Sony BMG Music Entertainment
"Queries no longer have to be formulated in code but can be input intuitively. This means we no longer need any specialists for the purpose."
Andreas Stange
Project Manager
Sony BMG Music Entertainment
Germany/Switzerland/Austria
Sony BMG Music Entertainment, the world's fourth largest music group, needed to replace a cumbersome mainframe license information system. Using Sybase technology, Sony BMG developed a flexible, powerful system, enhancing its service in an extremely competitive market. Business Advantage Key Benefits Sybase Technology Industry
An Extremely Complex Database
The music business is considered to be one of the most aggressive industries—and not only because of intense competition. A weak economy, combined with the market for pirated copies and illegal music downloads from the Internet, greatly reduced music industry sales over the last few years.
However, Sony BMG Music Entertainment Germany/Switzerland/Austria (GSA) has achieved incredible success in Germany. Its stable of more than 20 artists has recorded more than 170 million sales worldwide.
Its fundamental principle is that "the artist and their repertoire represent the spirit of the Sony BMG Music Entertainment music business." The licensing department (called Royalty Services) acts as the interface to their assets.
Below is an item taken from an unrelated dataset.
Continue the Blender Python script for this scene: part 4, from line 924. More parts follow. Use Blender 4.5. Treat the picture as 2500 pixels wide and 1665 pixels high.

It determines fees and ensures that artists are paid promptly. So it is particularly important for the department to provide them with details of the exact status of their sales and purchases even between statement periods.
The factors and strategies that give Sony BMG Music Entertainment its strength in the market also represent a particularly critical challenge for the licensing department.
"The cross-country exchange of repertoires and the multi-layer product offering gives rise to an extremely complex and heterogeneous database," said David Hodge, IT manager at Sony BMG Music Entertainment GSA.
Contracts are always complex and differentiated by the price band of the products and the country of sale. With around 100,000 titles, almost 20 million lines of data are generated. These data sets consist of 36 attributes that are defined by the users and every line has about 50 elements (accounting month, contract, label, price category, units, royalty fee, etc.)
"The licensing system is optimized to determine accurate license fees and is less suitable for reporting," said Andreas Stange, project manager for the development of a new license information system. "We have two fundamentally different business requirements. The finance department wants to know how the company is placed overall. Meanwhile, the licensing department must provide artists with information on specific requirements quickly and flexibly, and so it needs more detailed data."
In the past, license calculation and information was devolved to the mainframe system. However, this meant that for every query passed on, host experts were needed which created a considerable bottleneck.
Accessible Data, Flexible Analysis
After a market comparison and testing phase, the Sony BMG project team selected Sybase IQ as the database for its information system.
"This database proved to be very fast, with response times close to those of the host," said Christian Lang, who supported Sony BMG Music Entertainment in the integration of the database server into the central computer center. Once the team had developed the front-end interface, it took just six months after the start of testing to put the new client/server-based license information service into full operation.
The licensing department can now offer artists a much better service. "With the help of the new database, users can quickly get answers to virtually any query," Stange said. Users can carry out ad hoc analyses by track and product number, company, artist contract and 32 other criteria. Different periods can be taken into consideration, such as the current accounting period, last month, previous months and more.
"Queries no longer have to be formulated in code but can be input intuitively. This means we no longer need any specialists for the purpose," Stange said. "In this way we have opened up the system to completely new groups of users, and with specific features such as Excel export for further processing, it can be used universally."
In addition to fast and intuitive queries, the information system has proved to be very flexible in other ways, such as adapting to new requirements. "We had to, for example, introduce a new management accounting code; all this entailed was adding a new attribute," Stange said.
A Standard Platform for All Analyses
After Sybase IQ has proved its flexibility and performance on large volumes of data in the license information system, Hodge plans to use it in other areas.
"Our management accounting requirements encompass the distribution system, the licensing system and the stock accounting system," he said. "Our key goal is to bundle these systems together in a single data warehouse, thereby controlling the entire dataflow and carrying out analyses beyond conventional system boundaries."
Hodge also intends to integrate and store the data from market research, marketing and product information on Sybase IQ. "Everything on the basis of which Sony BMG Music Entertainment has to carry out analyses should, insofar as possible, be in Sybase IQ."
In addition, the license information system is acting as an international pilot project. After the other national Sony BMG Music Entertainment companies have tested the system and, as Hodge puts it, "are properly enthusiastic," they plan to use it as a back-end system. In this way, all concerned can reduce their back-end costs and obtain an even better return on investment. Given the economic position of the music industry, this is an additional benefit not to be ignored.